MANHANDLED: A Greek police officer wrestles Litchmore-Dunbar to the ground outside a court

A LAWYER who helped to secure the release of British student accused of murder is warning black Britons that they “should think very carefully about” going to Greece.

Hilary Brown, legal representative for 20-year-old former economics student Myles Litchmore-Dunbar, who earlier this month was found not guilty of stabbing Tyrell Matthews-Burton, 19, in Malia blasted the Greek police and courts for its handling of the case, which resulted in her client being kept in remand for 16 months.

Brown further accused the Greek authorities of racial discrimination, arguing that ethnicity and the fact that the case involved young black males, was the overriding factor for the perceived lack of effort in the botched murder investigation.

Myles, now back in the UK, was cleared of murder on November 3, but had to wait until last Friday (Nov 7) to be released from an Athens detention centre. Brown said that the confusion and “miscommunication was absolutely appalling”.

No one else has yet been charged with the July 2013 killing of Matthews-Burton, and Brown called into question the entire police investigation and trial process, telling The Voice that the Greek authorities were “totally unprofessional”.

The lawyer said: “I would hate to think this is standard practice because if it is then I wonder if justice is ever found for people.

ACQUITTED: Myles Litchmore-Dunbar

“The police evidence said it all. They said they were the first on the scene, were told to tape off the area and that nobody instructed them to investigate. Every police officer that [gave evidence] said it was not their responsibility to investigate, so clearly no investigation was done.”

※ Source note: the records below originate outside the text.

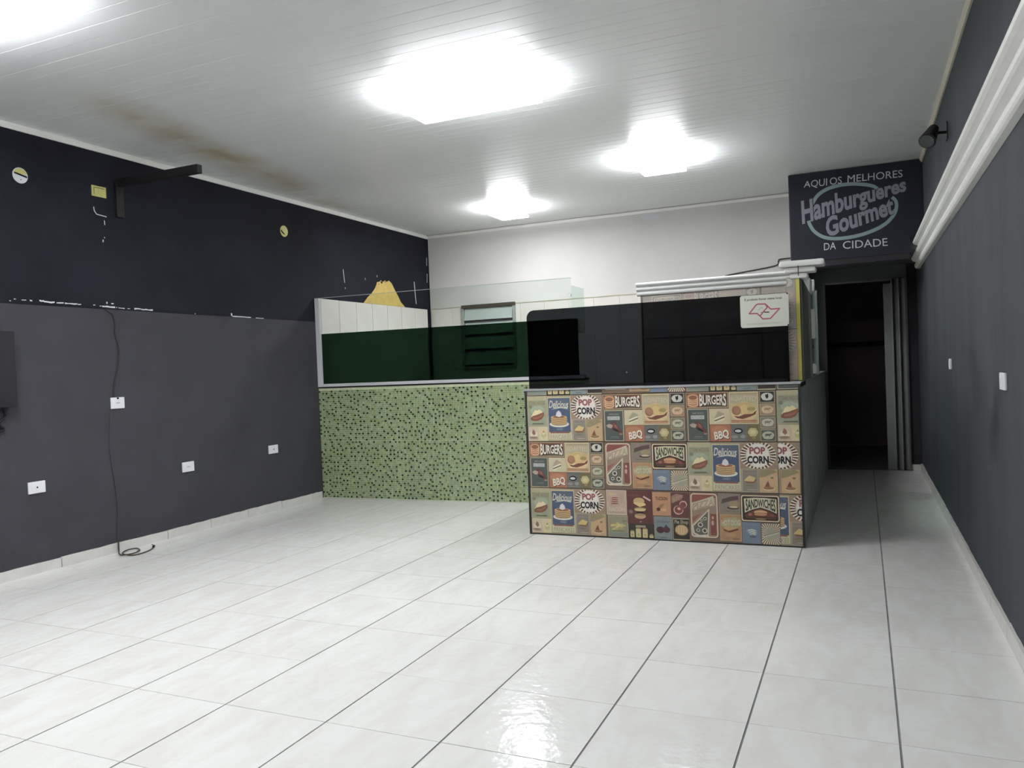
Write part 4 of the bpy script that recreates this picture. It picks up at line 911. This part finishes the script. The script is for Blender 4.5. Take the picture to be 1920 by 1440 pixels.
# spotlight on the right wall
sp = thing('wall_spotlight', (XR, 5.63, 2.55), 'small black spotlight on a bracket high on the right wall', 'spotlight')
MB().box(XR - .008, XR, 5.59, 5.67, 2.50, 2.605).build('wall_plate', 'dark', sp, bevel=.002)
MB().cyl((XR - .008, 5.62, 2.545), (.455, 5.58, 2.54), .009, n=10).build('bracket_arm', 'dark', sp)
mb = MB(); mb.cyl((.445, 5.60, 2.572), (.400, 5.50, 2.478), .030, .050, n=20)
mb.build('lamp_head', 'dark', sp, smooth=False)
MB().cyl((.401, 5.502, 2.480), (.398, 5.496, 2.475), .042, n=20).build('lens', mat('dark_lens', (60, 62, 64), .15), sp)

# ------------------------------------------------------------------ ceiling lamps
def lamp(cx, cy, wx, wy, label, mt):
    """hanging light panel: slim tray under the ceiling, luminous panel below it on four pins"""
    t = thing('ceiling_lamp', (cx, cy, ZC), label, 'lamp')
    B('tray', cx - wx / 2 + .06, cx + wx / 2 - .06, cy - .06, cy + .06, ZC - .022, ZC - .001, 'lamp_body', t)
    MB().box(cx - wx / 2, cx + wx / 2, cy - wy / 2, cy + wy / 2, ZC - .098, ZC - .078).build('luminous_panel', mt, t, bevel=.006)
    for sx in (-1, 1):
        for sy in (-1, 1):
            MB().cyl((cx + sx * (wx / 2 - .08), cy + sy * .045, ZC - .080), (cx + sx * (wx / 2 - .08), cy + sy * .045, ZC - .02), .006, n=8).build('pin', 'lamp_body', t)
    return t
lamp(-3.50, 2.10, .80, .46, 'lit ceiling light panel at the upper left, cut by the picture edge', 'lamp_near')
lamp(-2.10, 4.24, .80, .42, 'large lit light panel in the middle of the ceiling', 'lamp_near')
lamp(-1.46, 6.42, .35, .44, 'smaller lit ceiling light panel above the tiled counter', 'lamp_far')
lamp(-3.30, 7.54, .30, .36, 'smallest lit ceiling light panel near the back wall over the kitchen', 'lamp_far')
lamp(-.75, .30, .80, .46, 'added fill light panel just behind the viewer nearest the right wall, outside the picture', 'fill_rear')  # unseen, added to brighten the near floor and right wall
lamp(-2.9, -.10, .80, .46, 'added fill light panel behind the viewer nearest the left wall, outside the picture', 'fill_rear')  # also unseen, added so floor and walls are lit evenly

# repeats of one kind share a group
for o in D.objects:
    g = {'lamp': 'ceiling light panels', 'socket': 'white sockets on the left wall', 'switch': 'light switches on the right wall', 'junction box': 'junction boxes on the upper left wall', 'cable': 'loose wall cables', 'half wall': 'low half walls'}.get(o.get('category'))
    if g: o['group'] = g
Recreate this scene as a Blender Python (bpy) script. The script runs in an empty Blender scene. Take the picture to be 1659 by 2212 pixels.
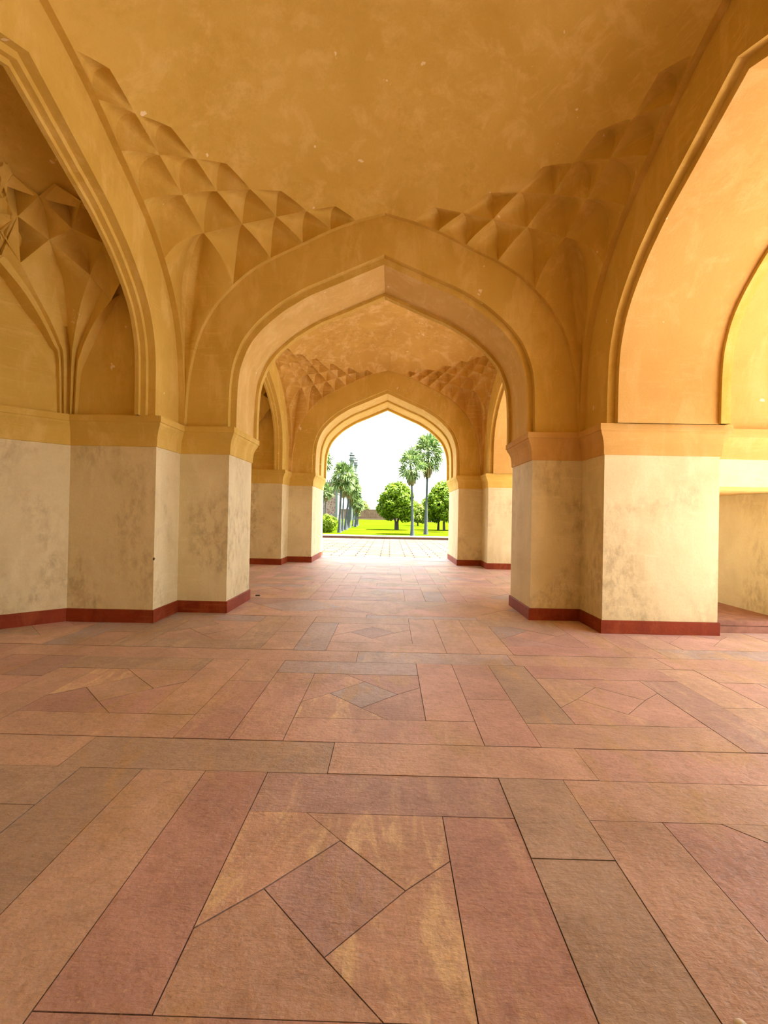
import bpy, bmesh, math, random
from mathutils import Vector, Matrix
C = bpy.context.scene.collection
S = bpy.context.scene
rnd = random.Random(7)

# ------------------------------------------------------------------ helpers
class MB:
    """collects verts / faces, then links them as ONE mesh object"""
    def __init__(s): s.v=[]; s.f=[]; s.m=[]; s.sm=[]; s.c=[]
    def face(s, pts, mat=0, smooth=False, col=None):
        i=len(s.v); s.v.extend([tuple(p) for p in pts]); s.f.append(tuple(range(i,i+len(pts)))); s.m.append(mat); s.sm.append(smooth); s.c.append(col)
    def grid(s, rows, mat=0, smooth=False, flip=False):
        i=len(s.v); n=len(rows[0])
        for r in rows: s.v.extend([tuple(p) for p in r])
        for a in range(len(rows)-1):
            for b in range(n-1):
                q=(i+a*n+b,i+a*n+b+1,i+(a+1)*n+b+1,i+(a+1)*n+b)
                s.f.append(q[::-1] if flip else q); s.m.append(mat); s.sm.append(smooth); s.c.append(None)
    def box(s, x0,x1,y0,y1,z0,z1, mat=0):
        p=[(x0,y0,z0),(x1,y0,z0),(x1,y1,z0),(x0,y1,z0),(x0,y0,z1),(x1,y0,z1),(x1,y1,z1),(x0,y1,z1)]
        for q in ((0,3,2,1),(4,5,6,7),(0,1,5,4),(1,2,6,5),(2,3,7,6),(3,0,4,7)): s.face([p[k] for k in q],mat)
    def lathe(s, prof, cx=0, cy=0, n=16, mat=0, smooth=True):
        rows=[[(cx+r*math.cos(2*math.pi*k/n),cy+r*math.sin(2*math.pi*k/n),z) for k in range(n+1)] for r,z in prof]
        s.grid(rows,mat,smooth)
    def tube(s, pts, rad, n=8, mat=0):
        pts=[Vector(p) for p in pts]; rows=[]
        for i,p in enumerate(pts):
            d=(pts[min(i+1,len(pts)-1)]-pts[max(i-1,0)]).normalized()
            a=d.cross(Vector((0,0,1)) if abs(d.z)<.9 else Vector((1,0,0))).normalized(); b=d.cross(a)
            r=rad[i] if isinstance(rad,(list,tuple)) else rad
            rows.append([p+a*r*math.cos(2*math.pi*k/n)+b*r*math.sin(2*math.pi*k/n) for k in range(n+1)])
        s.grid(rows,mat,True)
        s.face(rows[0][:-1],mat); s.face(rows[-1][:-1],mat)
    def build(s, name, mats, parent=None, weld=False):
        me=bpy.data.meshes.new(name); me.from_pydata(s.v,[],s.f)
        if not isinstance(mats,(list,tuple)): mats=[mats]
        for m in mats: me.materials.append(m)
        me.polygons.foreach_set('material_index',s.m); me.polygons.foreach_set('use_smooth',s.sm)
        if any(c is not None for c in s.c):
            at=me.color_attributes.new('tint','FLOAT_COLOR','CORNER'); k=0
            for p,c in zip(me.polygons,s.c):
                c=c or (1,1,1)
                for _ in range(p.loop_total): at.data[k].color=tuple(c) if len(c)==4 else (*c,0); k+=1
        me.update()
        if weld:
            bm=bmesh.new(); bm.from_mesh(me); bmesh.ops.remove_doubles(bm,verts=bm.verts,dist=1e-4); bm.to_mesh(me); bm.free()
        o=bpy.data.objects.new(name,me); C.objects.link(o)
        if parent: o.parent=parent
        return o
def tag(o,label=None,cat=None,group=None,kind=None):
    if label: o['label']=label
    if cat: o['category']=cat
    if group: o['group']=group
    if kind: o['kind']=kind
    return o
def struct(mb,name,mats,label=None,cat=None,weld=False): return tag(mb.build(name,mats,None,weld),label,cat,kind='structure')
def empty(name,loc,label,cat,group=None):
    o=bpy.data.objects.new(name,None); C.objects.link(o); o.location=loc; return tag(o,label,cat,group)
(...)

Brown expressed shock over claims that both judges and jurors at Litchmore-Dunbar’s trial were allegedly dozing off in court: “Throughout the whole proceedings, one by one, they fell asleep, they snored, they were not paying attention. They were writing messages to each other, notes going back and forth – there was laughing and giggling.”

Asked why the case was treated in such a manner, the lawyer asserted: “It’s because [the defendants] were non-Greek nationals, they were tourists and they were black.

“I absolutely believe the criminal justice system did not lend itself to a proper, full and thorough investigation, for those three factors.”

Brown also issued a warning about travelling to the EU country that has “such low legal standards”. She added: “I would strongly urge anybody going on holiday to Greece to seriously consider covering themselves for legal expenses, for I don’t understand how ordinary working class people could afford to be represented in Greece.

“I’d urge anybody of colour going to Greece to think very carefully about it, because they are an EU country where the far-right is represented in its parliament.”

Matthews-Burton’s family have also expressed concerns about how Greek police investigated his murder.

His aunt Rose Matthews has spoken of “flaws” in how officers gathered and secured evidence at the murder scene outside a nightclub.

The Voice is still awaiting comment from Greek criminal justice officials after a request was made through the Greek embassy in London.